Stated exercise –
Quote the data exactly, first line to the line containing "SC.camera = cam_o", with no pictures.

---------------

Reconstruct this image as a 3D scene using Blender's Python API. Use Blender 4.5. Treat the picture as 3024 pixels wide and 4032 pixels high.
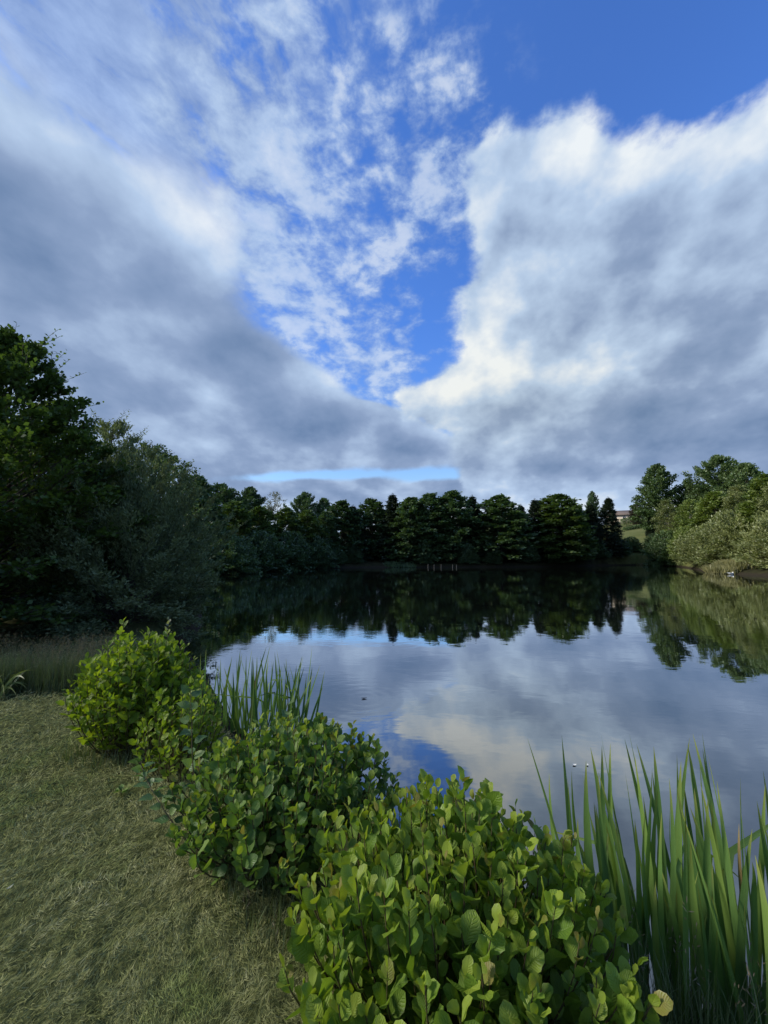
import bpy, bmesh, math, random
import numpy as np
from mathutils import Vector, Matrix, noise as mnoise

R = math.radians
SC = bpy.context.scene
COL = SC.collection
for _o in list(bpy.data.objects):
    bpy.data.objects.remove(_o)

# ------------------------------------------------------------------ camera
CAM_Z = 1.6            # eye height above the lawn
WATER = -0.5           # pond level
PITCH = 6.25
cam = bpy.data.cameras.new('camera')
cam.sensor_fit = 'VERTICAL'
cam.sensor_height = 24.0
cam.lens = 24.0 * 384.7 / 1024.0     # ultra-wide phone lens
cam.clip_start = 0.05
cam.clip_end = 6000
cam_o = bpy.data.objects.new('camera', cam)
COL.objects.link(cam_o)
cam_o.location = (0, 0, CAM_Z)
cam_o.rotation_euler = (R(90 + PITCH), 0, 0)
SC.camera = cam_o

# ------------------------------------------------------------------ sun, exposure
SUN_EL, SUN_AZ = 30.0, -92.0         # low evening sun off to the left (azimuth from +Y, + to the right)
sun = bpy.data.lights.new('sun', 'SUN')
sun.energy = 4.4
sun.angle = R(12)
sun.color = (1.0, 0.93, 0.80)
sun_o = bpy.data.objects.new('sun', sun)
COL.objects.link(sun_o)
_d = Vector((math.sin(R(SUN_AZ)) * math.cos(R(SUN_EL)), math.cos(R(SUN_AZ)) * math.cos(R(SUN_EL)), math.sin(R(SUN_EL))))
sun_o.rotation_euler = _d.to_track_quat('Z', 'Y').to_euler()

SC.view_settings.view_transform = 'Standard'
SC.view_settings.look = 'None'
SC.view_settings.exposure = 0.0
SC.view_settings.gamma = 1.0
SC.view_settings.use_curve_mapping = False
SC.render.engine = 'CYCLES'
SC.cycles.max_bounces = 6
SC.cycles.diffuse_bounces = 3
SC.cycles.glossy_bounces = 3
SC.cycles.transmission_bounces = 4
SC.cycles.transparent_max_bounces = 4
SC.cycles.caustics_reflective = False
SC.cycles.caustics_refractive = False
SC.cycles.use_denoising = True

# ------------------------------------------------------------------ node expression helper
class X:
    """A shader socket (or number) with arithmetic."""
    nt = None
    def __init__(s, v): s.v = v
    @staticmethod
    def put(inp, a):
        a = a.v if isinstance(a, X) else a
        if isinstance(a, bpy.types.NodeSocket): X.nt.links.new(a, inp)
        else: inp.default_value = a
    @staticmethod
    def math(op, a, b=None, c=None, clamp=False):
        n = X.nt.nodes.new('ShaderNodeMath'); n.operation = op; n.use_clamp = clamp
        X.put(n.inputs[0], a)
        if b is not None: X.put(n.inputs[1], b)
        if c is not None: X.put(n.inputs[2], c)
        return X(n.outputs[0])
    def __add__(s, o): return X.math('ADD', s, o)
    __radd__ = __add__
    def __sub__(s, o): return X.math('SUBTRACT', s, o)
    def __rsub__(s, o): return X.math('SUBTRACT', o, s)
    def __mul__(s, o): return X.math('MULTIPLY', s, o)
    __rmul__ = __mul__
    def __truediv__(s, o): return X.math('DIVIDE', s, o)
    def sat(s): return X.math('ADD', s, 0.0, clamp=True)
    def max(s, o): return X.math('MAXIMUM', s, o)
    def min(s, o): return X.math('MINIMUM', s, o)
    def exp(s): return X.math('EXPONENT', s)
    def pow(s, e): return X.math('POWER', s, e)
    def smooth(s, a, b):
        n = X.nt.nodes.new('ShaderNodeMapRange'); n.interpolation_type = 'SMOOTHSTEP'
        X.put(n.inputs[0], s); n.inputs[1].default_value = a; n.inputs[2].default_value = b
        return X(n.outputs[0])
    def lin(s, a, b, c=0.0, d=1.0):
        n = X.nt.nodes.new('ShaderNodeMapRange'); n.clamp = True
        X.put(n.inputs[0], s)
        for i, q in enumerate((a, b, c, d)): n.inputs[i + 1].default_value = q
        return X(n.outputs[0])
    def curve(s, pts):
        """piecewise curve through (x, y) points"""
        x0, x1 = pts[0][0], pts[-1][0]; ys = [q[1] for q in pts]; y0, y1 = min(ys), max(ys)
        n = X.nt.nodes.new('ShaderNodeFloatCurve'); m = n.mapping; c = m.curves[0]
        P = [((a - x0) / (x1 - x0), (b - y0) / (y1 - y0)) for a, b in pts]
        while len(c.points) < len(P): c.points.new(0.5, 0.5)
        for q, (a, b) in zip(c.points, P): q.location = (a, b)
        m.update()
        X.put(n.inputs['Value'], s.lin(x0, x1))
        return X(n.outputs[0]) * (y1 - y0) + y0

def xyz(a, b, c=0.0):
    n = X.nt.nodes.new('ShaderNodeCombineXYZ')
    for i, q in enumerate((a, b, c)): X.put(n.inputs[i], q)
    return X(n.outputs[0])

def fbm(vec, scale, detail=5, rough=0.55, dist=0.0, dim='2D', lac=2.0):
    n = X.nt.nodes.new('ShaderNodeTexNoise'); n.noise_dimensions = dim
    X.put(n.inputs['Vector'], vec); n.inputs['Scale'].default_value = scale
    n.inputs['Detail'].default_value = detail; n.inputs['Roughness'].default_value = rough
    n.inputs['Lacunarity'].default_value = lac; n.inputs['Distortion'].default_value = dist
    return X(n.outputs[0])

def ramp(x, stops, interp='LINEAR'):
    n = X.nt.nodes.new('ShaderNodeValToRGB'); e = n.color_ramp.elements; n.color_ramp.interpolation = interp
    while len(e) < len(stops): e.new(0.5)
    for q, (p, c) in zip(e, stops): q.position = p; q.color = (*c, 1)
    X.put(n.inputs[0], x)
    return X(n.outputs[0])

def mixc(f, a, b, mode='MIX'):
    n = X.nt.nodes.new('ShaderNodeMix'); n.data_type = 'RGBA'; n.blend_type = mode
    X.put(n.inputs[0], f)
    for i, q in ((6, a), (7, b)):
        if isinstance(q, tuple): q = (*q, 1)
        X.put(n.inputs[i], q)
    return X(n.outputs[2])

# ------------------------------------------------------------------ world: Nishita sky with two cloud banks
world = bpy.data.worlds.new('World')
SC.world = world
world.use_nodes = True
X.nt = nt = world.node_tree
nt.nodes.clear()
STR = 0.15
sky = nt.nodes.new('ShaderNodeTexSky')
sky.sky_type = 'NISHITA'
sky.sun_disc = False
sky.sun_elevation = R(SUN_EL)
sky.sun_rotation = R(SUN_AZ)
sky.air_density = 1.0; sky.dust_density = 0.2; sky.ozone_density = 3.0

tc = nt.nodes.new('ShaderNodeTexCoord')
sep = nt.nodes.new('ShaderNodeSeparateXYZ')
nt.links.new(tc.outputs['Generated'], sep.inputs[0])
dx, dy, dz = (X(sep.outputs[i]) for i in range(3))
K = 0.12                                  # curvature of the cloud deck
h = dz.max(0.0) + K
u, v = dx / h, dy / h                     # place on the cloud deck, in cloud heights

mid = fbm(xyz(dx / (h + 0.12), dy * 0.75 / (h + 0.12)), 3.4, 5, 0.50)
D = xyz(dx, dy, dz * 1.25)                # billows hang in the air rather than lie on the deck
bil = fbm(D, 3.4, 8, 0.53, 0.0, '3D')
bil2 = fbm(xyz(dx - 0.035, dy - 0.01, dz * 1.25 + 0.045), 3.4, 5, 0.53, 0.0, '3D')
lit = (bil - bil2) * 3.4                  # + on the side that faces the light
puff = fbm(xyz(dx, dy, dz * 1.7), 15.0, 6, 0.58, 0.15, '3D')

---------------

Correct result –
Reconstruct this image as a 3D scene using Blender's Python API. Use Blender 4.5. Treat the picture as 3024 pixels wide and 4032 pixels high.
import bpy, bmesh, math, random
import numpy as np
from mathutils import Vector, Matrix, noise as mnoise

R = math.radians
SC = bpy.context.scene
COL = SC.collection
for _o in list(bpy.data.objects):
    bpy.data.objects.remove(_o)

# ------------------------------------------------------------------ camera
CAM_Z = 1.6            # eye height above the lawn
WATER = -0.5           # pond level
PITCH = 6.25
cam = bpy.data.cameras.new('camera')
cam.sensor_fit = 'VERTICAL'
cam.sensor_height = 24.0
cam.lens = 24.0 * 384.7 / 1024.0     # ultra-wide phone lens
cam.clip_start = 0.05
cam.clip_end = 6000
cam_o = bpy.data.objects.new('camera', cam)
COL.objects.link(cam_o)
cam_o.location = (0, 0, CAM_Z)
cam_o.rotation_euler = (R(90 + PITCH), 0, 0)
SC.camera = cam_o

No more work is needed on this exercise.